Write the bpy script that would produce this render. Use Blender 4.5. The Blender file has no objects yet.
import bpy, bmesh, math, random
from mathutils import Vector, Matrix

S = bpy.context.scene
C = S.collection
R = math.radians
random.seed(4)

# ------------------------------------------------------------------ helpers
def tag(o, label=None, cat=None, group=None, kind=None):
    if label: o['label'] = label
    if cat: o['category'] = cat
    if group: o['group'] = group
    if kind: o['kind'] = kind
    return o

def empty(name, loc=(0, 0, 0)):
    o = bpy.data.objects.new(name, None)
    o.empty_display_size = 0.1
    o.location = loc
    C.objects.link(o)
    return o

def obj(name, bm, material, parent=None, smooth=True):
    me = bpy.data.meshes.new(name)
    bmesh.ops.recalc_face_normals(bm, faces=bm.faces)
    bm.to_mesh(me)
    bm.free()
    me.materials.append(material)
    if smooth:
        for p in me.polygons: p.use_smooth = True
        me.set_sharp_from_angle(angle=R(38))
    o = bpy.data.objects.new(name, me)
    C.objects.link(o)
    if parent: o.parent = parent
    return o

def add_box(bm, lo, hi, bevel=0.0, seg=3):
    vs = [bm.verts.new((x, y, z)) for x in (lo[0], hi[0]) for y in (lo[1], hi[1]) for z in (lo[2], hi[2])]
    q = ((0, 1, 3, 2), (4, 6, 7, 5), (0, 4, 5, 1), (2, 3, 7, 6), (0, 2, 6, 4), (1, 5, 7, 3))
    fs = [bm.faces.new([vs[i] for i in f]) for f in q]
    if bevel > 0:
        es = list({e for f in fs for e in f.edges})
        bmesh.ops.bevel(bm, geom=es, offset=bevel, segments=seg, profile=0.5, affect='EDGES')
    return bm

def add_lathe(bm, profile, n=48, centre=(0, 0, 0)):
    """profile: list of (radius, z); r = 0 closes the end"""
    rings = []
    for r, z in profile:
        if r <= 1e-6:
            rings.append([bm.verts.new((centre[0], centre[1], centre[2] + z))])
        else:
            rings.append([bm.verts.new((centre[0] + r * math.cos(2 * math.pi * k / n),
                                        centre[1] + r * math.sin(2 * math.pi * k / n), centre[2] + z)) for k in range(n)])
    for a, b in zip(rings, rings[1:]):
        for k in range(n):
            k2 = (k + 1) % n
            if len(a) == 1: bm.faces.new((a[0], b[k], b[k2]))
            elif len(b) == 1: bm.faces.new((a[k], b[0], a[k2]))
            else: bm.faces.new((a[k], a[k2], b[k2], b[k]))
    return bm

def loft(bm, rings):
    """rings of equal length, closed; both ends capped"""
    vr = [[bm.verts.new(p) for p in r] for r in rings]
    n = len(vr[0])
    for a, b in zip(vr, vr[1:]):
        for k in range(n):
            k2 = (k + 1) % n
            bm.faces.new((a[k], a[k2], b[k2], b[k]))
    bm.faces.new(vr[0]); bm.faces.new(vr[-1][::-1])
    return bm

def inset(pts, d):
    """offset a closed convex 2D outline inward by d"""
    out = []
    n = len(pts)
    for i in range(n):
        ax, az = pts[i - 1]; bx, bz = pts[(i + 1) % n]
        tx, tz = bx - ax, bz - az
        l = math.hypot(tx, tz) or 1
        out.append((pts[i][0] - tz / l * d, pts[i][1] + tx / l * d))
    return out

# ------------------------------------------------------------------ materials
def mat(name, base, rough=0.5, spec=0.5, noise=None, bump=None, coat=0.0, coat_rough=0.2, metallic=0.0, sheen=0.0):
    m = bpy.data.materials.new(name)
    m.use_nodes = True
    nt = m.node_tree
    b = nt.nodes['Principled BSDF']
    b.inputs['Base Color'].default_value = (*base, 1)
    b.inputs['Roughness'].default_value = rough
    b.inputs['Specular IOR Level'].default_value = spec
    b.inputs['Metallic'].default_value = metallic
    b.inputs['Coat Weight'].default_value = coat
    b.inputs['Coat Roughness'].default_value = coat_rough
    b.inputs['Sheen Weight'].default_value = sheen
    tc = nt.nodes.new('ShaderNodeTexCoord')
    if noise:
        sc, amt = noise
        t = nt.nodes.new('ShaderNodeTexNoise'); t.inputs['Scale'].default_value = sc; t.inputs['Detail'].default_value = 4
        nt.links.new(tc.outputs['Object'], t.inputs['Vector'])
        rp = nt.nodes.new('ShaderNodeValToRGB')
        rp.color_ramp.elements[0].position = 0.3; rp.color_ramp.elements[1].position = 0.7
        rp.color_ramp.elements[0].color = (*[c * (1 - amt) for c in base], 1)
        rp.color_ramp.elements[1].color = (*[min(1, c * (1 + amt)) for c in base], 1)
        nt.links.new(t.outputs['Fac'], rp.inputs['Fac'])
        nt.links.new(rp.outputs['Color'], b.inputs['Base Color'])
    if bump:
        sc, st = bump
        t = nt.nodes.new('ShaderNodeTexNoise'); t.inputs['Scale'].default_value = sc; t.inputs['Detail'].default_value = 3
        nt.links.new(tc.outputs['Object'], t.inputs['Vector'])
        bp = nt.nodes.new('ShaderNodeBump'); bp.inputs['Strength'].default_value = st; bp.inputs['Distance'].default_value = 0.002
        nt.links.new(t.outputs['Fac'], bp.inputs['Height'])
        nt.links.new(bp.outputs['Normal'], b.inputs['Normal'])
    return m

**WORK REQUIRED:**
Emit, unaltered, the lines from the top of the listing down through the line that holds "random.seed(4)"; emit nothing else.

**TASK RESULT:**
Write the bpy script that would produce this render. Use Blender 4.5. The Blender file has no objects yet.
import bpy, bmesh, math, random
from mathutils import Vector, Matrix

S = bpy.context.scene
C = S.collection
R = math.radians
random.seed(4)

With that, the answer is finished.